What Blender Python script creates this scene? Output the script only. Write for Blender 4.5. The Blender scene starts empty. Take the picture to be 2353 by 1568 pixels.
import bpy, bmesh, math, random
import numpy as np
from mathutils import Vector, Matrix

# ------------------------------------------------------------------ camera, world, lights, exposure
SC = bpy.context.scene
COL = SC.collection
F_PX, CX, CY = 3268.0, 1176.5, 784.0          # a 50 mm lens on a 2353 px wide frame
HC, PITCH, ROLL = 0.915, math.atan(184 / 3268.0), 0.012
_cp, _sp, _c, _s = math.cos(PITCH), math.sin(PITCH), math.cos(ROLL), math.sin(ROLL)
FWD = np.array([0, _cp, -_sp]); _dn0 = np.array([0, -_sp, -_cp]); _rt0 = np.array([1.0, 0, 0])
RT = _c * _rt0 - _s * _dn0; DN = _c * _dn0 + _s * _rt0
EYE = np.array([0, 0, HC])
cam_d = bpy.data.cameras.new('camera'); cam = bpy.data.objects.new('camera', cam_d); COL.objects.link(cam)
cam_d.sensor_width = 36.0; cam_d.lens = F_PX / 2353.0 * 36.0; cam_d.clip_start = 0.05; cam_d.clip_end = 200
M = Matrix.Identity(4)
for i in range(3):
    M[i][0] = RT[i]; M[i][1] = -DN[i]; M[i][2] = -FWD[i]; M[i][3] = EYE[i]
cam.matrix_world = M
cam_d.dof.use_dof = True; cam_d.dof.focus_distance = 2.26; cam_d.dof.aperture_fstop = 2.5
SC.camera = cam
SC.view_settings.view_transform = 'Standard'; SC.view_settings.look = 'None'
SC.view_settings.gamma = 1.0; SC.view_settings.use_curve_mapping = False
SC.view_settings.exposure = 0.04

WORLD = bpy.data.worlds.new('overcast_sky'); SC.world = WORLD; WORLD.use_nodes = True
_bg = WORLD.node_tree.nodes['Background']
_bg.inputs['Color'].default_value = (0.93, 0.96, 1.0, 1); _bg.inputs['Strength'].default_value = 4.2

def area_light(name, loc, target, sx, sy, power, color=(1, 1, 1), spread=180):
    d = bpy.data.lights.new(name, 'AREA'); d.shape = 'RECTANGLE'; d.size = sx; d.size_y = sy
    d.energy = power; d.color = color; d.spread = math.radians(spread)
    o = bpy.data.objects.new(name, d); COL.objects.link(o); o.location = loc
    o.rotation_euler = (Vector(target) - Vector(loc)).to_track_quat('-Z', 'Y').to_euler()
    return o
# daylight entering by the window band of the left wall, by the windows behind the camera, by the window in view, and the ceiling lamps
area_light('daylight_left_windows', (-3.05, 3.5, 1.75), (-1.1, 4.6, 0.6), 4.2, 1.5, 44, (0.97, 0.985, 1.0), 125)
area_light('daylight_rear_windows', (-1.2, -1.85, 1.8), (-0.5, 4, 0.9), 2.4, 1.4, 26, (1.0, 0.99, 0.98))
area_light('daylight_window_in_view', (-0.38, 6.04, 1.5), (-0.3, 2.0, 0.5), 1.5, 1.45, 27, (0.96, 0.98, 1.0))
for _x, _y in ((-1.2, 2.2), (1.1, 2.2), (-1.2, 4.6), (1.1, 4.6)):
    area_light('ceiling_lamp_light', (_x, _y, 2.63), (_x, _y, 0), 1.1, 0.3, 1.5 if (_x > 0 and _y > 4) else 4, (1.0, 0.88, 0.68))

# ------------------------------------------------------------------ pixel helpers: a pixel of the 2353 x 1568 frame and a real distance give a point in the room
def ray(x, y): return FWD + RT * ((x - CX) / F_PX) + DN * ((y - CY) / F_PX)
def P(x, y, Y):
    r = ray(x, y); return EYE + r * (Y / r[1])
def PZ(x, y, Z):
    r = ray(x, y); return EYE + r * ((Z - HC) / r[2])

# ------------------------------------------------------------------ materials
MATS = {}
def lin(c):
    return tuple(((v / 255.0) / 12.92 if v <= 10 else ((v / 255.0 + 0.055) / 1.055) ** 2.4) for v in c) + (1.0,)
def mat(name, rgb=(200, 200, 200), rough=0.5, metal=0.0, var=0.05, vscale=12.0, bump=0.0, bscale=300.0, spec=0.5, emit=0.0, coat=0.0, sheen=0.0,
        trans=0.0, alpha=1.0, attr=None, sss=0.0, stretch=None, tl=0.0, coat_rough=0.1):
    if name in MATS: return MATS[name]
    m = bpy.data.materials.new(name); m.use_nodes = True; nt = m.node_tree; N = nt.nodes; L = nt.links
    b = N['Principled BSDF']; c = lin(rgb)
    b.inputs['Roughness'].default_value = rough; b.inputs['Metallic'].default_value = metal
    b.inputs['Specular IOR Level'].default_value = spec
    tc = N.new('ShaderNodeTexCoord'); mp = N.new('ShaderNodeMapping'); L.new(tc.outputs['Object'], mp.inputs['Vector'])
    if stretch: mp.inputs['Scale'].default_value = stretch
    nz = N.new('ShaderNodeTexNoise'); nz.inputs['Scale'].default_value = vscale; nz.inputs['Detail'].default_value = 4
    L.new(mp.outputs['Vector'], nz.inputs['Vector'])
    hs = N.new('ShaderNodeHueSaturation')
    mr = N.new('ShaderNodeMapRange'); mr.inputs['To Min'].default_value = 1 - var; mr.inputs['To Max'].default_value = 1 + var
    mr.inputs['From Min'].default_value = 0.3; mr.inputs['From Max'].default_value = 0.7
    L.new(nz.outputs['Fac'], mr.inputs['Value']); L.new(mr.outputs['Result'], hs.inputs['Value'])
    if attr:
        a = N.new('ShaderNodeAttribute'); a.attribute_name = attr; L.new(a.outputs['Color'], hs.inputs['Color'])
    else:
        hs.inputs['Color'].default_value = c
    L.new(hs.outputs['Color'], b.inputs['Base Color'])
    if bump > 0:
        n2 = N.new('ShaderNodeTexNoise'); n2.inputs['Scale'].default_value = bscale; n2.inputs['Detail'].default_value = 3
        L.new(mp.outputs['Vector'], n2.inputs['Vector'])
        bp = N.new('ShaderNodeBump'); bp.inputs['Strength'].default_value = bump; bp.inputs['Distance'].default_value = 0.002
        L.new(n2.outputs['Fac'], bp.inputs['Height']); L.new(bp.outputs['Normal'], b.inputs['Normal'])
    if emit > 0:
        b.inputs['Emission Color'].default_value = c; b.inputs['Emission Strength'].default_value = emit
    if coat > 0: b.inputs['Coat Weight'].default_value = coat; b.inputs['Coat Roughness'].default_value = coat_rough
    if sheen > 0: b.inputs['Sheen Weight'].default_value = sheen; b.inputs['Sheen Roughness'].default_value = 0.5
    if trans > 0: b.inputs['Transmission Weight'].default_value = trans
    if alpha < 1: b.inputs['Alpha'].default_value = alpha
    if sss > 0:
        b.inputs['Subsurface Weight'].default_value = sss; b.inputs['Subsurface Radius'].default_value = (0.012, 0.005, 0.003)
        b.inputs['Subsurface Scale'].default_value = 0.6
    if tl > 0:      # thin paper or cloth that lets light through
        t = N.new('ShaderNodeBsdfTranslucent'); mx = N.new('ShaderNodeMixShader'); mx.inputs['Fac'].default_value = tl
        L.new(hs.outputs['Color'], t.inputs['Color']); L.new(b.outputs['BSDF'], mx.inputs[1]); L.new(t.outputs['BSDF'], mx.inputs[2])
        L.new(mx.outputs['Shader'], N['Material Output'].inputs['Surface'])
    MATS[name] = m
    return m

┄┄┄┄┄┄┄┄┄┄

*The request*. Quote each line above in full, word for word.

*Solved problem*.
What Blender Python script creates this scene? Output the script only. Write for Blender 4.5. The Blender scene starts empty. Take the picture to be 2353 by 1568 pixels.
import bpy, bmesh, math, random
import numpy as np
from mathutils import Vector, Matrix

# ------------------------------------------------------------------ camera, world, lights, exposure
SC = bpy.context.scene
COL = SC.collection
F_PX, CX, CY = 3268.0, 1176.5, 784.0          # a 50 mm lens on a 2353 px wide frame
HC, PITCH, ROLL = 0.915, math.atan(184 / 3268.0), 0.012
_cp, _sp, _c, _s = math.cos(PITCH), math.sin(PITCH), math.cos(ROLL), math.sin(ROLL)
FWD = np.array([0, _cp, -_sp]); _dn0 = np.array([0, -_sp, -_cp]); _rt0 = np.array([1.0, 0, 0])
RT = _c * _rt0 - _s * _dn0; DN = _c * _dn0 + _s * _rt0
EYE = np.array([0, 0, HC])
cam_d = bpy.data.cameras.new('camera'); cam = bpy.data.objects.new('camera', cam_d); COL.objects.link(cam)
cam_d.sensor_width = 36.0; cam_d.lens = F_PX / 2353.0 * 36.0; cam_d.clip_start = 0.05; cam_d.clip_end = 200
M = Matrix.Identity(4)
for i in range(3):
    M[i][0] = RT[i]; M[i][1] = -DN[i]; M[i][2] = -FWD[i]; M[i][3] = EYE[i]
cam.matrix_world = M
cam_d.dof.use_dof = True; cam_d.dof.focus_distance = 2.26; cam_d.dof.aperture_fstop = 2.5
SC.camera = cam
SC.view_settings.view_transform = 'Standard'; SC.view_settings.look = 'None'
SC.view_settings.gamma = 1.0; SC.view_settings.use_curve_mapping = False
SC.view_settings.exposure = 0.04

WORLD = bpy.data.worlds.new('overcast_sky'); SC.world = WORLD; WORLD.use_nodes = True
_bg = WORLD.node_tree.nodes['Background']
_bg.inputs['Color'].default_value = (0.93, 0.96, 1.0, 1); _bg.inputs['Strength'].default_value = 4.2

def area_light(name, loc, target, sx, sy, power, color=(1, 1, 1), spread=180):
    d = bpy.data.lights.new(name, 'AREA'); d.shape = 'RECTANGLE'; d.size = sx; d.size_y = sy
    d.energy = power; d.color = color; d.spread = math.radians(spread)
    o = bpy.data.objects.new(name, d); COL.objects.link(o); o.location = loc
    o.rotation_euler = (Vector(target) - Vector(loc)).to_track_quat('-Z', 'Y').to_euler()
    return o
# daylight entering by the window band of the left wall, by the windows behind the camera, by the window in view, and the ceiling lamps
area_light('daylight_left_windows', (-3.05, 3.5, 1.75), (-1.1, 4.6, 0.6), 4.2, 1.5, 44, (0.97, 0.985, 1.0), 125)
area_light('daylight_rear_windows', (-1.2, -1.85, 1.8), (-0.5, 4, 0.9), 2.4, 1.4, 26, (1.0, 0.99, 0.98))
area_light('daylight_window_in_view', (-0.38, 6.04, 1.5), (-0.3, 2.0, 0.5), 1.5, 1.45, 27, (0.96, 0.98, 1.0))
for _x, _y in ((-1.2, 2.2), (1.1, 2.2), (-1.2, 4.6), (1.1, 4.6)):
    area_light('ceiling_lamp_light', (_x, _y, 2.63), (_x, _y, 0), 1.1, 0.3, 1.5 if (_x > 0 and _y > 4) else 4, (1.0, 0.88, 0.68))

# ------------------------------------------------------------------ pixel helpers: a pixel of the 2353 x 1568 frame and a real distance give a point in the room
def ray(x, y): return FWD + RT * ((x - CX) / F_PX) + DN * ((y - CY) / F_PX)
def P(x, y, Y):
    r = ray(x, y); return EYE + r * (Y / r[1])
def PZ(x, y, Z):
    r = ray(x, y); return EYE + r * ((Z - HC) / r[2])

# ------------------------------------------------------------------ materials
MATS = {}
def lin(c):
    return tuple(((v / 255.0) / 12.92 if v <= 10 else ((v / 255.0 + 0.055) / 1.055) ** 2.4) for v in c) + (1.0,)
def mat(name, rgb=(200, 200, 200), rough=0.5, metal=0.0, var=0.05, vscale=12.0, bump=0.0, bscale=300.0, spec=0.5, emit=0.0, coat=0.0, sheen=0.0,
        trans=0.0, alpha=1.0, attr=None, sss=0.0, stretch=None, tl=0.0, coat_rough=0.1):
    if name in MATS: return MATS[name]
    m = bpy.data.materials.new(name); m.use_nodes = True; nt = m.node_tree; N = nt.nodes; L = nt.links
    b = N['Principled BSDF']; c = lin(rgb)
    b.inputs['Roughness'].default_value = rough; b.inputs['Metallic'].default_value = metal
    b.inputs['Specular IOR Level'].default_value = spec
    tc = N.new('ShaderNodeTexCoord'); mp = N.new('ShaderNodeMapping'); L.new(tc.outputs['Object'], mp.inputs['Vector'])
    if stretch: mp.inputs['Scale'].default_value = stretch
    nz = N.new('ShaderNodeTexNoise'); nz.inputs['Scale'].default_value = vscale; nz.inputs['Detail'].default_value = 4
    L.new(mp.outputs['Vector'], nz.inputs['Vector'])
    hs = N.new('ShaderNodeHueSaturation')
    mr = N.new('ShaderNodeMapRange'); mr.inputs['To Min'].default_value = 1 - var; mr.inputs['To Max'].default_value = 1 + var
    mr.inputs['From Min'].default_value = 0.3; mr.inputs['From Max'].default_value = 0.7
    L.new(nz.outputs['Fac'], mr.inputs['Value']); L.new(mr.outputs['Result'], hs.inputs['Value'])
    if attr:
        a = N.new('ShaderNodeAttribute'); a.attribute_name = attr; L.new(a.outputs['Color'], hs.inputs['Color'])
    else:
        hs.inputs['Color'].default_value = c
    L.new(hs.outputs['Color'], b.inputs['Base Color'])
    if bump > 0:
        n2 = N.new('ShaderNodeTexNoise'); n2.inputs['Scale'].default_value = bscale; n2.inputs['Detail'].default_value = 3
        L.new(mp.outputs['Vector'], n2.inputs['Vector'])
        bp = N.new('ShaderNodeBump'); bp.inputs['Strength'].default_value = bump; bp.inputs['Distance'].default_value = 0.002
        L.new(n2.outputs['Fac'], bp.inputs['Height']); L.new(bp.outputs['Normal'], b.inputs['Normal'])
    if emit > 0:
        b.inputs['Emission Color'].default_value = c; b.inputs['Emission Strength'].default_value = emit
    if coat > 0: b.inputs['Coat Weight'].default_value = coat; b.inputs['Coat Roughness'].default_value = coat_rough
    if sheen > 0: b.inputs['Sheen Weight'].default_value = sheen; b.inputs['Sheen Roughness'].default_value = 0.5
    if trans > 0: b.inputs['Transmission Weight'].default_value = trans
    if alpha < 1: b.inputs['Alpha'].default_value = alpha
    if sss > 0:
        b.inputs['Subsurface Weight'].default_value = sss; b.inputs['Subsurface Radius'].default_value = (0.012, 0.005, 0.003)
        b.inputs['Subsurface Scale'].default_value = 0.6
    if tl > 0:      # thin paper or cloth that lets light through
        t = N.new('ShaderNodeBsdfTranslucent'); mx = N.new('ShaderNodeMixShader'); mx.inputs['Fac'].default_value = tl
        L.new(hs.outputs['Color'], t.inputs['Color']); L.new(b.outputs['BSDF'], mx.inputs[1]); L.new(t.outputs['BSDF'], mx.inputs[2])
        L.new(mx.outputs['Shader'], N['Material Output'].inputs['Surface'])
    MATS[name] = m
    return m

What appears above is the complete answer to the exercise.